Weil viele ihrer Mütter in der Schwangerschaft rauchen und die Säuglinge dadurch bei Geburt sehr klein sind, werden nicht selten zunächst elastische Tragetücher eingesetzt. Erst später empfiehlt sie dann die Komforttrage. „Die Babytragen werden also hin- und her getauscht und müssen einiges aushalten. Vor allem die früheren Performance und Organic Tragen von Ergobaby – die mit dem alten Logo – sind bei uns schon lange im Einsatz und haben bereits viele Babys durch die ersten Lebensmonate und -jahre gebracht.“
Rund 1000 Trageberatungen hat sie seit 2014 direkt mit jungen Eltern durchgeführt, gut 400 davon haben sich daraufhin für eine Ergobaby Babytrage entschieden, insbesondere für die Adapt oder Omni 360. „Gerade bei Eltern, die wenig Geduld aufbringen, muss die Trage intuitiv zu bedienen sein, das heißt, die Bedienung sollte so einfach wie möglich und leicht verständlich sein“, erläutert Brigitte Vesper uns.

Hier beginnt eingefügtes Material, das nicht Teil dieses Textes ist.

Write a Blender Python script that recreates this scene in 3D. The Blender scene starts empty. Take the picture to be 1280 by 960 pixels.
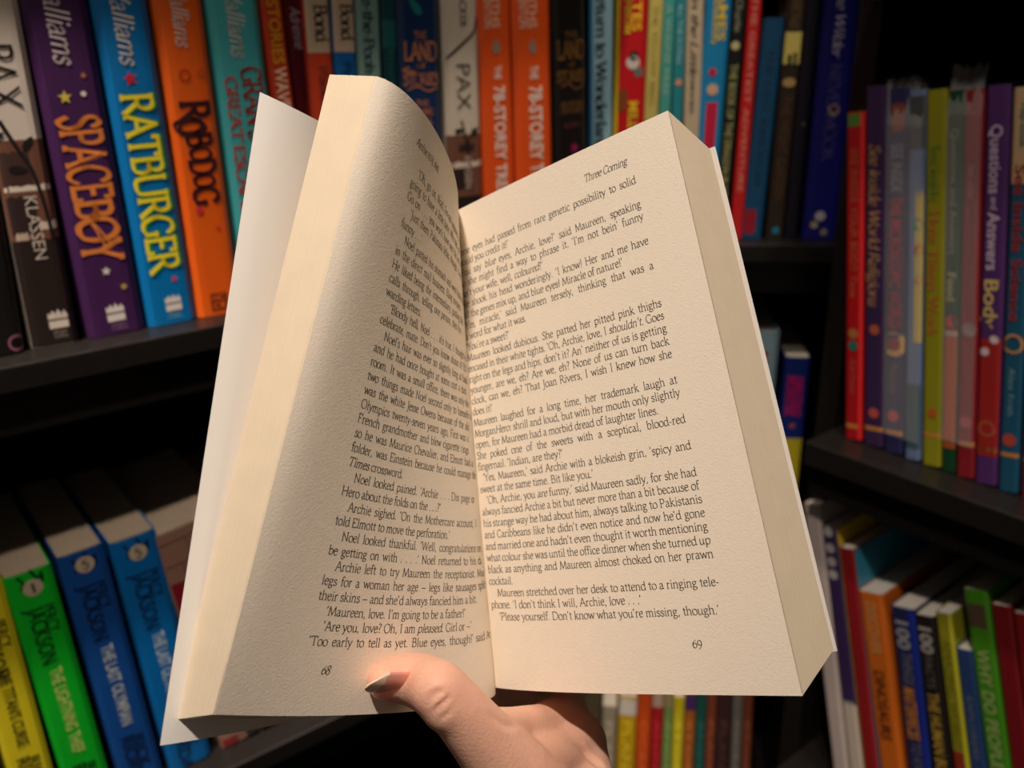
import bpy, bmesh, math, random
import numpy as np
from mathutils import Vector, Matrix
random.seed(7); rng = np.random.default_rng(7)
SC = bpy.context.scene

# ------------------------------------------------------------------ camera
FPX = 1150.0; PITCH = math.radians(20.7); ROLL = math.radians(-1.1)
CAM = np.array([0, 0, 1.45])
FW = np.array([0, math.cos(PITCH), -math.sin(PITCH)]); _r = np.array([1., 0, 0]); _u = np.cross(_r, FW)
RT = _r*math.cos(ROLL) + _u*math.sin(ROLL); UP = -_r*math.sin(ROLL) + _u*math.cos(ROLL)
cd = bpy.data.cameras.new('camera'); cam = bpy.data.objects.new('camera', cd); SC.collection.objects.link(cam)
cam.matrix_world = Matrix(((RT[0], UP[0], -FW[0], CAM[0]), (RT[1], UP[1], -FW[1], CAM[1]), (RT[2], UP[2], -FW[2], CAM[2]), (0, 0, 0, 1)))
cd.sensor_width = 36; cd.lens = FPX/1280*36; cd.clip_start = .01
cd.dof.use_dof = True; cd.dof.focus_distance = .315; cd.dof.aperture_fstop = 10
SC.camera = cam

# ------------------------------------------------------------------ world, lamps, exposure
w = bpy.data.worlds.new('world'); SC.world = w; w.use_nodes = True
w.node_tree.nodes['Background'].inputs[0].default_value = (1, .86, .72, 1)
w.node_tree.nodes['Background'].inputs[1].default_value = .085
SC.view_settings.view_transform = 'Standard'; SC.view_settings.look = 'None'
SC.view_settings.gamma = 1; SC.view_settings.exposure = -.12
def spot(name, loc, target, power, size, blend, rad, col=(1, .86, .74)):
    l = bpy.data.lights.new(name, 'SPOT'); l.energy = power; l.spot_size = math.radians(size); l.spot_blend = blend
    l.shadow_soft_size = rad; l.color = col
    o = bpy.data.objects.new(name, l); o.location = loc
    o.rotation_euler = (Vector(target)-Vector(loc)).to_track_quat('-Z', 'Y').to_euler()
    SC.collection.objects.link(o); return o
spot('ceiling_spot_light', (-.135, -.17, 2.56), (-.03, .30, 1.42), 82, 34, 1, .04)      # lights the reader's book
spot('shelf_spot_light', (-.40, .20, 2.72), (-.36, .44, 1.25), 230, 24, .7, .02)       # track lamps grazing the shelves, this one and the next
spot('shelf_spot_light', (.02, .55, 2.72), (-.02, .78, 1.30), 110, 22, .7, .02)
spot('shelf_spot_light', (.32, .22, 2.72), (.30, .75, 1.30), 54, 36, .8, .04)  # added spot without a known lamp, brightens the middle and right shelves
spot('shelf_spot_light', (.02, .22, 2.72), (.37, .58, 1.22), 46, 26, .8, .03)  # extra spot put in only to lift the right bookcase

# ------------------------------------------------------------------ helpers
def lin(c):
    c = c/255.
    return c/12.92 if c <= .04045 else ((c+.055)/1.055)**2.4
def rgb(*c): return (lin(c[0]), lin(c[1]), lin(c[2]), 1)
MATS = {}
def mat(name, col, rough=.4, bump=0, bscale=400, noise=.06, spec=.5, **kw):
    key = (name, tuple(col), rough)
    if key in MATS: return MATS[key]
    m = bpy.data.materials.new(name); m.use_nodes = True; nt = m.node_tree; b = nt.nodes['Principled BSDF']
    b.inputs['Roughness'].default_value = rough; b.inputs['Specular IOR Level'].default_value = spec
    for k, v in kw.items(): b.inputs[k.replace('_', ' ')].default_value = v
    tc = nt.nodes.new('ShaderNodeTexCoord'); nz = nt.nodes.new('ShaderNodeTexNoise'); nz.inputs['Scale'].default_value = bscale*.25
    nz.inputs['Detail'].default_value = 3
    nt.links.new(tc.outputs['Object'], nz.inputs['Vector'])
    mx = nt.nodes.new('ShaderNodeMix'); mx.data_type = 'RGBA'
    c = Vector(col[:3]); mx.inputs['A'].default_value = (*(c*(1-noise)), 1); mx.inputs['B'].default_value = (*[min(1, x) for x in c*(1+noise)], 1)
    nt.links.new(nz.outputs['Fac'], mx.inputs['Factor']); nt.links.new(mx.outputs['Result'], b.inputs['Base Color'])
    if bump:
        n2 = nt.nodes.new('ShaderNodeTexNoise'); n2.inputs['Scale'].default_value = bscale; n2.inputs['Detail'].default_value = 4
        nt.links.new(tc.outputs['Object'], n2.inputs['Vector'])
        bp = nt.nodes.new('ShaderNodeBump'); bp.inputs['Strength'].default_value = bump; bp.inputs['Distance'].default_value = .0004
        nt.links.new(n2.outputs['Fac'], bp.inputs['Height']); nt.links.new(bp.outputs['Normal'], b.inputs['Normal'])
    MATS[key] = m; return m
def mesh(name, V, Fc, m, parent=None, smooth=False):
    me = bpy.data.meshes.new(name); me.from_pydata([tuple(map(float, v)) for v in V], [], [tuple(map(int, f)) for f in Fc])
    if m: 
        for q in (m if isinstance(m, (list, tuple)) else [m]): me.materials.append(q)
    if smooth: me.polygons.foreach_set('use_smooth', [True]*len(me.polygons))
    o = bpy.data.objects.new(name, me); SC.collection.objects.link(o)
    if parent: o.parent = parent
    return o
def thing(name, label, cat, group=None, loc=(0, 0, 0), rot=None):
    o = bpy.data.objects.new(name, None); SC.collection.objects.link(o); o.empty_display_size = .02
    if rot is not None: o.matrix_world = Matrix.Translation(Vector(loc)) @ rot.to_4x4()
    else: o.location = loc
    o['label'] = label; o['category'] = cat
    if group: o['group'] = group
    return o
def boxes(L):
    V = []; Fc = []
    for x0, x1, y0, y1, z0, z1 in L:
        n = len(V); V += [(x0, y0, z0), (x1, y0, z0), (x1, y1, z0), (x0, y1, z0), (x0, y0, z1), (x1, y0, z1), (x1, y1, z1), (x0, y1, z1)]
        Fc += [(n, n+3, n+2, n+1), (n+4, n+5, n+6, n+7), (n, n+1, n+5, n+4), (n+1, n+2, n+6, n+5), (n+2, n+3, n+7, n+6), (n+3, n, n+4, n+7)]
    return V, Fc
def bevel(o, w_, seg=2):
    b = o.modifiers.new('bevel', 'BEVEL'); b.width = w_; b.segments = seg; b.limit_method = 'ANGLE'; return o
def ray(x, y): return FW + RT*(x-640)/FPX - UP*(y-480)/FPX
def at(x, y, d): return CAM + ray(x, y)*d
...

Man merkt ihr an, dass sie auf Tragehilfen schwört. Aber warum spielt das Babytragen für die Projektkoordinatorin so eine „tragende“ Rolle? „Weil die Nähe beim Tragen die Eltern-Kind-Bindung positiv beeinflusst“, antwortet Brigitte Vesper sofort. „Viele unserer Klienten bei der Drogenhilfe Nordhessen e.V. leiden als Jugendliche und Erwachsene unter Identitätsstörungen, die ihre Wurzeln in der frühen Kindheit haben.“ Wer früh emotionale Distanz erlebt hat, sei später nicht in der Lage, seine Gefühle selbst zu regulieren. Das sei der Grundstein für emotionale Instabilität. Und genau das sei wiederum bei vielen psychisch Kranken oder Suchtkranken der Fall, so Vesper. „Deshalb ist das Tragehilfenprojekt so wichtig und auch so erfolgreich. Damit bieten wir frühzeitig und niedrigschwellig eine bindungs- und entwicklungsfördernde Unterstützung an.“

Nähe, Geborgenheit, Sicherheit – das sind Grundbedürfnisse, die ein Baby nun mal verspürt. Und diese können Eltern dem Kind beim Tragen automatisch und dauerhaft erfüllen. „Eine ausgeprägte frühe Bindung hat wirklich Auswirkungen auf alle weiteren Entwicklungsschritte und damit auch auf spätere Bildungschancen“, sagt Brigitte Vesper. Für sie gehören Bindung und Bildung eindeutig zusammen. Dazu kommt, dass das Tragen für Eltern und Kind ein Glücksfaktor sei. „Fast alle Eltern berichten, dass getragene Babys ruhiger und zufriedener sind, wodurch auch die Eltern mehr Gelassenheit im Umgang mit den Babys gewinnen.“ Folglich sind die Eltern dem Kind emotional zugewandter und gehen liebevoller mit ihm um. Etwas, das Brigitte Vesper auch oft von Vätern zu hören bekommt: „Ich habe mit meinem Kind in der Trage zum ersten Mal richtig was gefühlt…“ oder „Ich will auch so etwas Gutes haben wie Stillen, ich möchte Tragen lernen“ sind zwei Momente bei ihrer Arbeit, an die sich die engagierte Projektleiterin nur zu gern zurückerinnert. Sätze, die sie berühren, denn sie belegen erneut, dass sich ihr Einsatz lohnt. Jeden Tag aufs Neue.